Скажу лишь следующее. Ссылки на блестящую организацию и подготовительную работу германского Генерального штаба ровно ничего не доказывают. Был Император Вильгельм!, а с конца XIX столетия до мировой войны Вильгельм II, которые выделяли начальника Генерального штаба и давали ему самостоятельные работы. А главное, были Мольтке, Гнейзенау и др.; особенно Мольтке, система коего была жива до мировой войны.
У нас, во времена Милютина и Обручева, а затем Ванновского и того же Обручева, при объединении всех военных вопросов в руках военного министра и начальника Главного штаба (Ник. Ник. Обручева) был расцвет оперативной работы нашего Генерального штаба (особого Генерального штаба не было, а оперативная часть входила в состав Главного штаба), и никто не может пожалеть, что в тот период не было особого Генерального штаба, выделенного из подчинения военного министра. Был Обручев, и были умные военные министры.
За период существования у нас самостоятельного Генерального штаба с генералом Палицыным во главе - была, конечно, произведена довольно крупная работа по Генеральному штабу, и по оперативным вопросам в частности, но ничего серьезного, особо отмечавшего этот период сделано не было. Сам Палицын, будучи крайне трудоспособным и образованным, был безвольный и боялся с кем-либо ссориться (стремился все устраивать по-хорошему и не сердить сильных мира сего или лиц властных и занимающих крупные посты). Другими словами, в этот период у нас не было своего Мольтке, а был прекрасный человек, большой работник, но слабый и елейный Палицын, годный на вторые роли, на роль начальника штаба при сильном и волевом начальнике.
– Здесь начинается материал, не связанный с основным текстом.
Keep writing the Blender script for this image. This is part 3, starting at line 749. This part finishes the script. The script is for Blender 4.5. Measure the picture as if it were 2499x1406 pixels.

В 1909 г. опять у нас Генеральный штаб подчиняется военному министру, хотя и остается отдельным Главным управлением. Назначается начальником Генерального штаба умный, энергичный и волевой Мышлаевский. Работа закипела; казалось, что мы обрели своего Мольтке, второго Обручева, но... Мышлаевский метил выше, стал подкапываться под Сухомлинова. Военный министр Сухомлинов сверг Мышлаевского, отправив его на Кавказ командовать корпусом 3 , а сам, опасаясь интриг со стороны ближайших сотрудников, на пост начальника Генерального штаба выдвинул Гернгросса, а затем Жилинского, при коих (хотя и по разным причинам) никакого управления сверху не было: работа велась начальниками отделов.
Таким образом, по нашему опыту как бы выходит, что обе системы ничего не гарантируют. Все зависело от людей, занимавших посты военного министра, начальника Главного и Генерального штабов. Но так как строить какую-либо систему или организацию в расчете не на средних людей, а на таланты вряд ли правильно, то более подходит та система, при которой сама организация до известной степени все же гарантирует правильность работы.
Исходя из этого и считаясь со слабостью людей (каждому хочется быть выше), по моему мнению, начальник Генерального штаба должен быть подчинен военному министру. В противном случае налаженность, продуктивность и талантливость работы будут зависеть не от двух лиц - военного министра и начальника Генерального штаба, а от трех: военного министра, начальника Генерального штаба и начальника Главного штаба, в руках
стр. 84
коего, при всяком разграничении, все же останутся вопросы, при разрешении коих он может помогать или мешать начальнику Генерального штаба.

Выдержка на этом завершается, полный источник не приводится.